Task to complete
Go through the material below and count the lines with the string "script"; the number is the whole answer.

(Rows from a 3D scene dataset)
*****

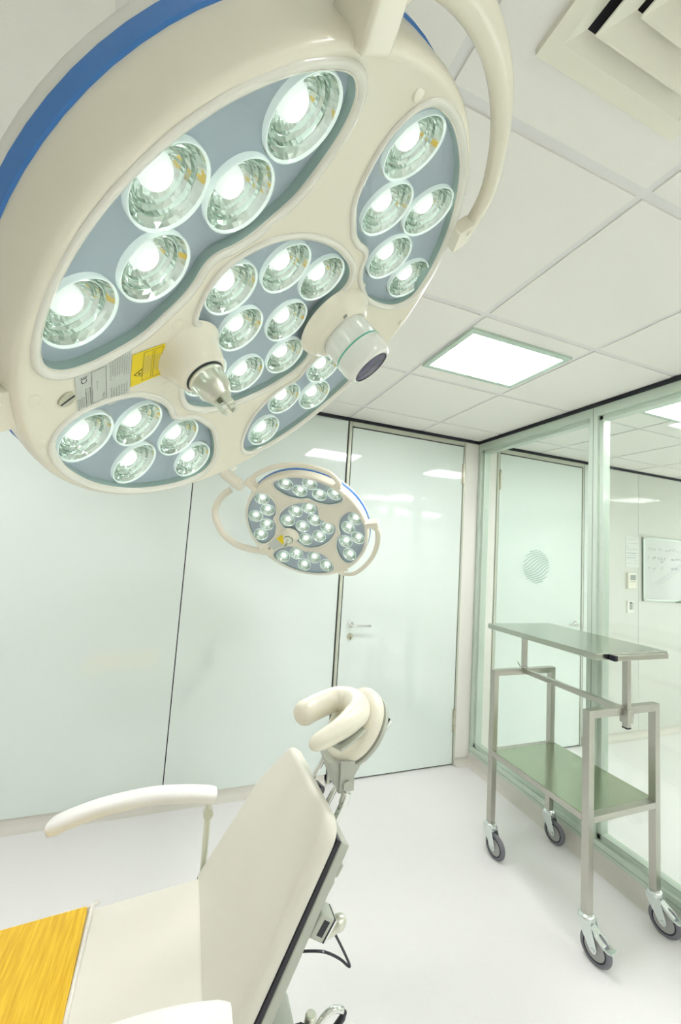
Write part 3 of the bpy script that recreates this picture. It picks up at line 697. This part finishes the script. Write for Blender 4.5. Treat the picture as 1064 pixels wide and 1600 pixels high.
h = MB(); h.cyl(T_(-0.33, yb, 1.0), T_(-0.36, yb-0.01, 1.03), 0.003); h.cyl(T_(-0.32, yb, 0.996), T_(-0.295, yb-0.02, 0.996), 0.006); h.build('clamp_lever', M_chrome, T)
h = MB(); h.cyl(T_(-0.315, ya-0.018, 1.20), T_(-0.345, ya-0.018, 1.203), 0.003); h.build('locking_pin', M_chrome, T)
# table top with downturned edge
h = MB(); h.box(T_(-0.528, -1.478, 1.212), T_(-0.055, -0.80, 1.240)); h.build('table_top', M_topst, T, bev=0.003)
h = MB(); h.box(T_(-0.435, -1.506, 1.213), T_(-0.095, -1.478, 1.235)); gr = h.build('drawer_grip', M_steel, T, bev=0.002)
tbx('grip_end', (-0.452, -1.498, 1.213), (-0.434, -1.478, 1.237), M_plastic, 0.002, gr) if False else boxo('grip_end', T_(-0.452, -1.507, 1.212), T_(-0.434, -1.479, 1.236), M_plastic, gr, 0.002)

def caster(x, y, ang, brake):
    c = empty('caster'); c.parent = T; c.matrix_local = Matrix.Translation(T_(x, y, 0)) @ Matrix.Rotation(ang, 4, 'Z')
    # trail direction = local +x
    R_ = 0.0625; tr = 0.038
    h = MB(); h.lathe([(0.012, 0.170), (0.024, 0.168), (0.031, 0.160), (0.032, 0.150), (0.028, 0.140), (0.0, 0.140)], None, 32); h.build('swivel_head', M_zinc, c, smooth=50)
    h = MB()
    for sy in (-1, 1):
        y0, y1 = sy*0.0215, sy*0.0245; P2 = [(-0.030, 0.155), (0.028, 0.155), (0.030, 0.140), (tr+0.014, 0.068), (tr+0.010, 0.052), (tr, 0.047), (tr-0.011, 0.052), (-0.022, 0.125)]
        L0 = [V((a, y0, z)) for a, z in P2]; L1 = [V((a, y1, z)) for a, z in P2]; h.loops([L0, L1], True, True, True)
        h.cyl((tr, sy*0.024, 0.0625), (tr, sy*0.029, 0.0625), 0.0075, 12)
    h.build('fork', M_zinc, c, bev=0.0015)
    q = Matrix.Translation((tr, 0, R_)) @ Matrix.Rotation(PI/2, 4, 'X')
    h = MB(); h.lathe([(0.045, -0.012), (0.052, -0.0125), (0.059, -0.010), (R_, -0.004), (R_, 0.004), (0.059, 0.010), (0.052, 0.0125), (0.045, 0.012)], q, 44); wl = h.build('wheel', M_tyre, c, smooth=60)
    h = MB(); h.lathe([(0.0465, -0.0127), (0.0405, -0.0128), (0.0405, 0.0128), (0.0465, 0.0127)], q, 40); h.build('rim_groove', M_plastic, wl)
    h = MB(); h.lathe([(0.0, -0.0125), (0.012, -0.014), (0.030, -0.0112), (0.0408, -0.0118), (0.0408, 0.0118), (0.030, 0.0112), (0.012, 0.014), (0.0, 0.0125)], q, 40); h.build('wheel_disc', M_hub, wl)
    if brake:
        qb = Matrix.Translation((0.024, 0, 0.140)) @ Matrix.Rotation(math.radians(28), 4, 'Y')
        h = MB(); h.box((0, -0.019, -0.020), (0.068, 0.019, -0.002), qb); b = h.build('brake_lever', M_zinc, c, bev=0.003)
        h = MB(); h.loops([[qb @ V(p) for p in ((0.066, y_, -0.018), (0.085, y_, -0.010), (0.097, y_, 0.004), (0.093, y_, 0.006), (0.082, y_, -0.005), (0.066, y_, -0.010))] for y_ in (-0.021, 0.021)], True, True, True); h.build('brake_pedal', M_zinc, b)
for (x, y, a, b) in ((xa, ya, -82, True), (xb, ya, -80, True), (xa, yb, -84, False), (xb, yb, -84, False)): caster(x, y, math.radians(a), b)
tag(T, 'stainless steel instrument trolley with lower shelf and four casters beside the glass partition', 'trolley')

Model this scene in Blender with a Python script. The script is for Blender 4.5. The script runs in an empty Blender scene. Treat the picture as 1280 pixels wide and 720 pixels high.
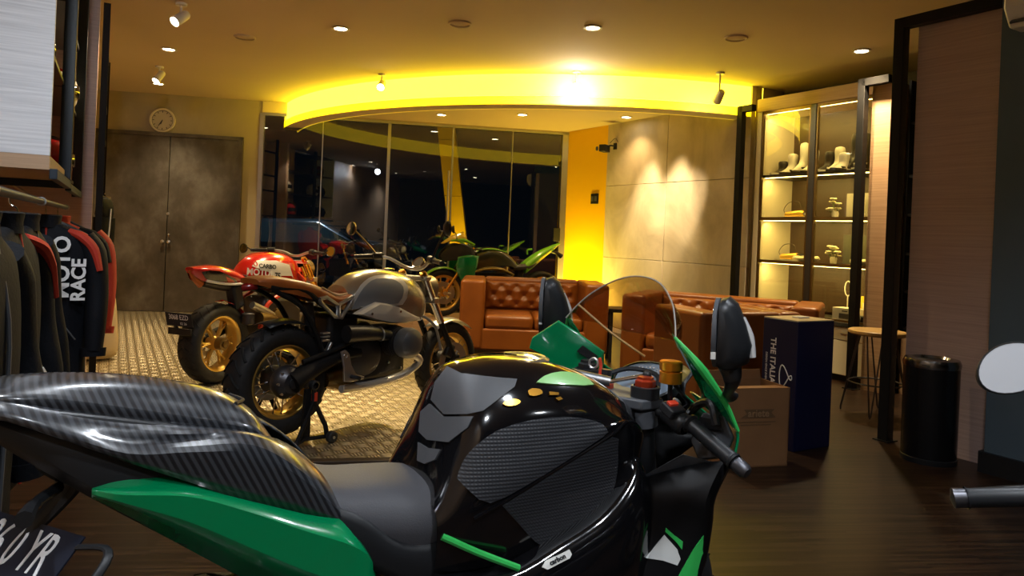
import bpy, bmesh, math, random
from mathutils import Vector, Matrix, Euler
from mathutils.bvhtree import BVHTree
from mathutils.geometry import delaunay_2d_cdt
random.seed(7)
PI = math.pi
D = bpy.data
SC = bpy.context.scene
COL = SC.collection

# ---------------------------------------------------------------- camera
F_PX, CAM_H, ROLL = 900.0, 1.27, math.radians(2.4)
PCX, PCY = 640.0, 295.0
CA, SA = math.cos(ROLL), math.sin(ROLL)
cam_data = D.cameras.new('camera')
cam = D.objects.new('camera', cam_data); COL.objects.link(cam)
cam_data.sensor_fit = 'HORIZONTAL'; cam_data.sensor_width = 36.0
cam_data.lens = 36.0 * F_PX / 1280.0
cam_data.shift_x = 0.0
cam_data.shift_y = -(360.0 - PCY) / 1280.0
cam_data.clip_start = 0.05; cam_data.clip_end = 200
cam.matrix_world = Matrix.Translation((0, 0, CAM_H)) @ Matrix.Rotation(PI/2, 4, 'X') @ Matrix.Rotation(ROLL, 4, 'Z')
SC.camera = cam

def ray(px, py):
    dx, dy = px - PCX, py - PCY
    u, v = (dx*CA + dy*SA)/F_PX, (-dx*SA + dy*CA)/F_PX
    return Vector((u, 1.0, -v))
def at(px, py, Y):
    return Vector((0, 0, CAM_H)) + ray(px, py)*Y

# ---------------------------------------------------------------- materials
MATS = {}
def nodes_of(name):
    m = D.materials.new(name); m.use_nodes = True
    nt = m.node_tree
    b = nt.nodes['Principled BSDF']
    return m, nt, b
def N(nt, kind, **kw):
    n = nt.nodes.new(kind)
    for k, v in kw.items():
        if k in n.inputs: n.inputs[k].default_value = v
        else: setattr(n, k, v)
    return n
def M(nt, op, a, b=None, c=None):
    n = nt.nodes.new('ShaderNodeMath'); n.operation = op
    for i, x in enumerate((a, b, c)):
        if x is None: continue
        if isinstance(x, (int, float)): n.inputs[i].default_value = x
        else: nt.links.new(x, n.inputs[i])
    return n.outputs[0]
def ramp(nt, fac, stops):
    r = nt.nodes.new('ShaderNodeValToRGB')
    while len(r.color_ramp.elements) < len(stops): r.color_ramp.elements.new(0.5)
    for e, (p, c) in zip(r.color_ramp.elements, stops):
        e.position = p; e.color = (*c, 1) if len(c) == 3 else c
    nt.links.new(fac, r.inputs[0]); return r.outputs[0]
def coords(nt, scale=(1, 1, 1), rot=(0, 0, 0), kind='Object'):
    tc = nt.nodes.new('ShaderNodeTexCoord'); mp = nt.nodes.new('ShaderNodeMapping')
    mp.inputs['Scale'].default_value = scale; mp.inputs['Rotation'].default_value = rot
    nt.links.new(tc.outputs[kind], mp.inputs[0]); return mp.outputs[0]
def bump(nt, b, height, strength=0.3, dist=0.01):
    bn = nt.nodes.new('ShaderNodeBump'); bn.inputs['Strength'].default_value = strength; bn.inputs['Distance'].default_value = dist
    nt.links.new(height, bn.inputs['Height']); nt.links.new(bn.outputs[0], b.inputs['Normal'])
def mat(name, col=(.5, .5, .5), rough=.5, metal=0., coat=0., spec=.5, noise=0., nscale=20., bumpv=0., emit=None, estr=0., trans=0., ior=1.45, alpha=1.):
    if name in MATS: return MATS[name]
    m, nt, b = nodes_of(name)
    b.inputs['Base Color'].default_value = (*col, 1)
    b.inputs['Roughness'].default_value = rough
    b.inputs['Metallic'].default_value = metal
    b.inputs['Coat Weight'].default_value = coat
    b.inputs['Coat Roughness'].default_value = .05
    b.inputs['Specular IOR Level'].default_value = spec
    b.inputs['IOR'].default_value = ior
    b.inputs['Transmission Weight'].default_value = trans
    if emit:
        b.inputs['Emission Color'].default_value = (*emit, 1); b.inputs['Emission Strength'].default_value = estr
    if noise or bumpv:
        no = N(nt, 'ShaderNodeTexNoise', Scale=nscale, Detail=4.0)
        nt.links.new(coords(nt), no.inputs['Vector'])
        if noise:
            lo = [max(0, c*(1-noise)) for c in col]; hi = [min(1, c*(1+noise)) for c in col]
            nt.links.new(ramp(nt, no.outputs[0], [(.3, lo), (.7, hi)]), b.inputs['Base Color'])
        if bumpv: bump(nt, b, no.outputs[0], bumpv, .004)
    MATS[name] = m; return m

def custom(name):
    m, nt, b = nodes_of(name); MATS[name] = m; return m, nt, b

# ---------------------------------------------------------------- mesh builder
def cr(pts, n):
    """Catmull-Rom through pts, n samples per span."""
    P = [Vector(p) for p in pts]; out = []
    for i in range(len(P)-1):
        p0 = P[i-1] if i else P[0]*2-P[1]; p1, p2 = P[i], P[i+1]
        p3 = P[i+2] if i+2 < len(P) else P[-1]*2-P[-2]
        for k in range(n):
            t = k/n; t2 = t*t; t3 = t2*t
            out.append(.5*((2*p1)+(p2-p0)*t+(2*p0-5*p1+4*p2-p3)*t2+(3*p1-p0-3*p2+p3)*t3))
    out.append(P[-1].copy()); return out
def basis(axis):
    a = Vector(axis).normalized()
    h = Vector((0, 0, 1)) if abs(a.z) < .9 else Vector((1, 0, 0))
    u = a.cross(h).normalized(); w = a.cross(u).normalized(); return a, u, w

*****

Result
2